Last week the S&P500 broke not just a new all-time high but also the record for the quickest recovery from a ‘technical’ bear market or 30% decline, doing so in just 110 days. We put technical in inverted commas for a good reason.

Real Investment Advice’s Lance Roberts penned an excellent article over the weekend that puts some important perspective on that so called ‘bear market’.  An over simplified but oft adopted definition of what constitutes a bear market is a 20% decline from a multiyear high and so the 35% drop in March ticked the box.  In fairness too, it was well and truly due after the longest but most fundamentally tepid bull market in history.  It made sense and no one questioned it.  However the fact that it reversed in just 110 days amid a recession certainly should raise some questions and Roberts answers them in his usual concise and insightful way.  To do so he poses 3 questions that need to be asked, namely:

  1. What defines a bull and bear market?
  2. What exactly is a “full-market cycle?” 
  3. How deep will a “bear market” contract?

Roberts dismisses the 20% definition as purely arbitrary and to his credit, even back in May, called it as ‘just a big correction’, which has turned out to be true.  Spelling out his definitions as follows the chart below paints a very clear picture:

  • A bull market is when the price of the market is trending higher over a long-term period.
  • A bear market is when the previous advance breaks, and prices begin to trend lower.

BEAR VS BULL

 

More fundamentally, Roberts talks of the ‘Full Market Cycles’ that have been repeated over a couple of centuries.  The same human emotion and behaviour is repeated over and again.  “This time is different” probably figuring dominantly in the market psyche each time.  But history shows it never is.  The chart below shows bull and bear markets consistently follow each other and share pretty much equal time in history.

 

Full Market Cycles

 

And so the question arises, what will the crash look like to end this bull market? 

“Over the last two bear market cycles, ending valuations were higher than the previous “bear market cycle” lows.
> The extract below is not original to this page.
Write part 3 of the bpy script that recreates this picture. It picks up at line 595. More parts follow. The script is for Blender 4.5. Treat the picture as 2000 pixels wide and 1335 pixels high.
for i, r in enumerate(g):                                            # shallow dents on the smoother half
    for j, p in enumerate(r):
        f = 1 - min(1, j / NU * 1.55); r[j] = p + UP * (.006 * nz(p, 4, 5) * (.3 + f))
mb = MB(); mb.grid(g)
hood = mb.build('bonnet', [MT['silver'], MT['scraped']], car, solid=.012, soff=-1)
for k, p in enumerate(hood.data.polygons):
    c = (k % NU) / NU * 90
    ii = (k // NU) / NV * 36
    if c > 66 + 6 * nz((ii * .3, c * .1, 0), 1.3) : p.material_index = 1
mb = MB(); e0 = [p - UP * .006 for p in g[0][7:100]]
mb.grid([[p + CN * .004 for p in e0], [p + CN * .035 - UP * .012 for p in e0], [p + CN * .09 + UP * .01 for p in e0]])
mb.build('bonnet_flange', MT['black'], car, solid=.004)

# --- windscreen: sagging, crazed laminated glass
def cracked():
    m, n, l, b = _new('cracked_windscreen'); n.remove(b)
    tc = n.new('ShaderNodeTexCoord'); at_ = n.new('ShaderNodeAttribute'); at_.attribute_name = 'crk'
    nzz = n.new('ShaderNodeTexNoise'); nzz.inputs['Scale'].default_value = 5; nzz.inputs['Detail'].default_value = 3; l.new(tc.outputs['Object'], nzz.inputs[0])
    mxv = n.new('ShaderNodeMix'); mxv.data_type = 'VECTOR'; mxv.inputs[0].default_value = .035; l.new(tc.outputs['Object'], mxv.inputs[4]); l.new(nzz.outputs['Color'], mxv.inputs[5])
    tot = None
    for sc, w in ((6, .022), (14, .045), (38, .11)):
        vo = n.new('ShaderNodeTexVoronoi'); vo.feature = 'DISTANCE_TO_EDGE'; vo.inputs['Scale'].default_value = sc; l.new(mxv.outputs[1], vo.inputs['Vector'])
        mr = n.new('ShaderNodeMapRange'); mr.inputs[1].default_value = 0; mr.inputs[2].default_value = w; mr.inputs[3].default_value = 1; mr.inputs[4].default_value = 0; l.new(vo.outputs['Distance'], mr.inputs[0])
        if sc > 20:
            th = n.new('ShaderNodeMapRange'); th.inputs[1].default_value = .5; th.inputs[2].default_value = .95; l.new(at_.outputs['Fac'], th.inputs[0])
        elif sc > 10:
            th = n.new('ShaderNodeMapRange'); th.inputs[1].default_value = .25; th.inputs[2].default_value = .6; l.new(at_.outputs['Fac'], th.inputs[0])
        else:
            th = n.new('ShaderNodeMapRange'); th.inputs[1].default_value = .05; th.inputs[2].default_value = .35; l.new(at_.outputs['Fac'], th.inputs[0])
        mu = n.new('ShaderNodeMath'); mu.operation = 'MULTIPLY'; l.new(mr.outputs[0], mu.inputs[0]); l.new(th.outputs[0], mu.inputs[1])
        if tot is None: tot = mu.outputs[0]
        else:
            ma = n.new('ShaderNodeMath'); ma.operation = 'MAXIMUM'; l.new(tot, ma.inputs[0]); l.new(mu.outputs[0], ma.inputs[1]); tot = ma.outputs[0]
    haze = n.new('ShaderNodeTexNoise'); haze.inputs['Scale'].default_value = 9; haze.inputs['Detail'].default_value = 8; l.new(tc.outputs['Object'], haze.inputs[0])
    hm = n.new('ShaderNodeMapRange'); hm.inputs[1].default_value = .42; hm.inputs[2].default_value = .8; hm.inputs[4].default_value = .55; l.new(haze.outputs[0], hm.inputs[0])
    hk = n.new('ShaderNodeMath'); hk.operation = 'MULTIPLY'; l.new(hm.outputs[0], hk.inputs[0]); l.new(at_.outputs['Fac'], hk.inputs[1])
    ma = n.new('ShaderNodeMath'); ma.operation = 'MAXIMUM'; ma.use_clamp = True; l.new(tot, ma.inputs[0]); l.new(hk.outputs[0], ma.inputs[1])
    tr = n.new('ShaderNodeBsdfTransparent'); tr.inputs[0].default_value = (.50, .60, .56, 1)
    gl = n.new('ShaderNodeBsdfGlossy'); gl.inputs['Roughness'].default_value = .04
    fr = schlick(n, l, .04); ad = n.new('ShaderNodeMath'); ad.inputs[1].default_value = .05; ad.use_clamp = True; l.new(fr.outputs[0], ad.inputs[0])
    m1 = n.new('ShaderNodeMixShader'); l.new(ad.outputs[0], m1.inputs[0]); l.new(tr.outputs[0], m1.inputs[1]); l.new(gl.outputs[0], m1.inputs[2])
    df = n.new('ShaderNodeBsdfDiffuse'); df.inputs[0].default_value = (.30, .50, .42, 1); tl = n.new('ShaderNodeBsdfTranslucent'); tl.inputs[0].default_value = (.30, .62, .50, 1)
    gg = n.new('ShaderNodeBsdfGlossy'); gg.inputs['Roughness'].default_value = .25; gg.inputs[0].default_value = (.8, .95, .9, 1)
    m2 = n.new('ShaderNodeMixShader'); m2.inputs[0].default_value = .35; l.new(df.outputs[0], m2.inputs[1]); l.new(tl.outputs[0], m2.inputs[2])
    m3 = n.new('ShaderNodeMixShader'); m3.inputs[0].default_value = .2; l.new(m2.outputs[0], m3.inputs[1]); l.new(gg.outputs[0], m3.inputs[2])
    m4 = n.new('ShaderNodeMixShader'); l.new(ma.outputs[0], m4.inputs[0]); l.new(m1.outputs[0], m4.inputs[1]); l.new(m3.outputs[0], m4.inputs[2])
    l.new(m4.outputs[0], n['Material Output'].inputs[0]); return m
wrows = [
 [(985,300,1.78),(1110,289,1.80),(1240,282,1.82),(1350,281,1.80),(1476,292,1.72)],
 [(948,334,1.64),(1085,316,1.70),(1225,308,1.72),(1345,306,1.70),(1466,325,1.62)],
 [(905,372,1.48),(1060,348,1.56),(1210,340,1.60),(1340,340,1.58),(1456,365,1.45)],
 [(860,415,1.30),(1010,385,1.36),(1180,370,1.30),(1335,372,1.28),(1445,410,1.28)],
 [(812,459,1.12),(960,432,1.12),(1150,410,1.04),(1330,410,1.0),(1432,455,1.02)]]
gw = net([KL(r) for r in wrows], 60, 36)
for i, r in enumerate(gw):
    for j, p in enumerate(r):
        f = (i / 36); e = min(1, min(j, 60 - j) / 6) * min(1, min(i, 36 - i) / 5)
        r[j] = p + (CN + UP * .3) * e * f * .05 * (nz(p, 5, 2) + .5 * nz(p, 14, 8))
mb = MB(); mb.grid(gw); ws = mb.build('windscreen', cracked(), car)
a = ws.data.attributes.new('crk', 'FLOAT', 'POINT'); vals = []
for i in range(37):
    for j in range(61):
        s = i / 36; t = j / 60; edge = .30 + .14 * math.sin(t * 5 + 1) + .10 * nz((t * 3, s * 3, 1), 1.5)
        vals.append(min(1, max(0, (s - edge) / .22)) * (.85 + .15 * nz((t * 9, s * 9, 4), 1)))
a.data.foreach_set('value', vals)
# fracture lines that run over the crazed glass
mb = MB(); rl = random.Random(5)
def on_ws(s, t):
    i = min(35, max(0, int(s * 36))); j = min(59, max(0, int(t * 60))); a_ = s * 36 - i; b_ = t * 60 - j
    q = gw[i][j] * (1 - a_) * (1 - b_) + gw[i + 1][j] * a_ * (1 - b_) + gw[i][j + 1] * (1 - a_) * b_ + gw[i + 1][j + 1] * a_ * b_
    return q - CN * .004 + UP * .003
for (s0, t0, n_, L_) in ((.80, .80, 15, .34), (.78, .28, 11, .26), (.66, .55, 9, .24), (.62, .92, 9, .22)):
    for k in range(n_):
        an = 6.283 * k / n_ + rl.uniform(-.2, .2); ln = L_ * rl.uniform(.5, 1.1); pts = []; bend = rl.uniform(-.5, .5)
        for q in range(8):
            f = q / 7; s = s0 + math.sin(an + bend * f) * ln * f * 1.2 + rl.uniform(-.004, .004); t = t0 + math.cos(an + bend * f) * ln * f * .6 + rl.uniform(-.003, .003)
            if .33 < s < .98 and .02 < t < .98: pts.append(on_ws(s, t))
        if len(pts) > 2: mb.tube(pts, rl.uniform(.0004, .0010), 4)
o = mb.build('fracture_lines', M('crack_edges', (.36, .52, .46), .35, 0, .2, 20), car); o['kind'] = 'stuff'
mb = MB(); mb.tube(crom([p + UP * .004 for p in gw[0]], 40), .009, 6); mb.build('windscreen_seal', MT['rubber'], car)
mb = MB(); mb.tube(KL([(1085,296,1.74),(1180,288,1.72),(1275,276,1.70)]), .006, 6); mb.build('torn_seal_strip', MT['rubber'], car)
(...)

Given changes to market environments over time, we can reasonably assume the next valuation low will be closer to the long-term CAPE average of 16.7x earnings. However, given markets are currently pushing 30x trailing earnings, completion of the mean reversion process will not be mild.”

 

Tenacious Bear

 

To get to that 16.7x earnings you are looking at close to a 60% correction from here.  Such a correction would take you back to 1999 levels and certainly is not without precedent.  It is only slightly worse than the GFC and not nearly as much as the 80% seen in the dot.com bubble bursting.  Such losses take many years to recover from.  The chart below is an inflation adjusted total return S&P500 journey through the years it took from each bear market to regain your money:

 

Real S&P

 

Roberts concludes:

“Bear market cycles rarely end in a month. While there is a lot of “hope” the Fed’s flood of liquidity can arrest the market decline, there is still a tremendous amount of economic damage to contend with over the months to come.

In the end, it does not matter IF you are “bullish” or “bearish.” What matters, in terms of achieving long-term investment success, is not necessarily being “right” during the first half of the cycle, but by not being “wrong” during the second half.”

Different people buy gold and silver for different reasons.  Some see it as a play on expected capital gains as the price goes up on all the fundamentals we write of daily.  Some see it more as a return OF capital rather than a return ON capital. i.e. insurance when everything else looks to have large downside risk.  The latter group couldn’t care less about gains, they are looking at preventing the losses Roberts warns of and the years it takes to get back to where you already are with your gold.  The difference is that you could have sold your gold and bought all those bargain shares with your ‘insurance payout’….

Then of course you may be thinking this time is indeed different and headlines such as Tesla breaching 1,000 P/E (yep, that’s not a typo) are a sign of good times ahead.  The longest bull market in history has heaps left in it and I don’t need gold….  Good luck with that.

Luck has never been a sound investment strategy.